I did decide to drive very calmly and smoothly and searched for a good compromise speed where I would drive highway speeds without hitting speeds that really started to reduce the fuel economy. I found that driving about 55 mph gave me about 26 mpg. Driving towards the Katrina devastation was a strange experience since cars were going north, but I was going south and the highway was pretty much empty. However there was one notable exception, I was being passed at much greater speeds by quite a number of Walmart trucks. Walmart had done a great job in using its sophisticated supply logistics system in being the first to send needed supplies south and their trucks were really putting on the hustle. So I slipped behind one doing about 70 mph and started to slipstream behind him. There was little traffic and plenty time and soon I was getting about 32 mpg at much higher speeds and discovered that the sweet spot was not right on the bumper (which was too dangerous anyway) but about 10 to 15 feet back from the bumper (which was still dangerous, but a manageable risk on these road conditions with my desire to really concentrate, and still less risky than the 12 inches that NACAR drivers like). I was going faster and burning less fuel and effectively driving in the sweet spot of the truck turbulence.

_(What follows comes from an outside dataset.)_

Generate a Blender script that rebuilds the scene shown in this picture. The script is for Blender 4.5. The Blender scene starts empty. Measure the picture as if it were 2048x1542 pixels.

With autonomous driving, a similar system can be developed. As a matter of fact, with autonomous driving, one could hook up the fuel economy gauge to the autonomous driving system and follow any truck on the highway and achieve nice fuel savings while finding the sweet spot. Since an autonomous car can react much faster than a human, there is little risk in doing that.

But that is not the most interesting approach. If all cars are five feet wide, the convoy will only punch a narrow hole in the air and if the cars are autonomously aligned to make a nice aerodynamic shape, there should be very substantial fuel saving. To figure out the best alignment of different five foot wide cars would be a very complex PhD type analysis. Weirdly, in real life such an analysis would not be necessary. A rather straight forward optimization routine with feedback from each convoy member’s fuel economy combined with a neural network, in a few days, will figure out how different five foot wide cars should be sequenced to get optimal fuel economy.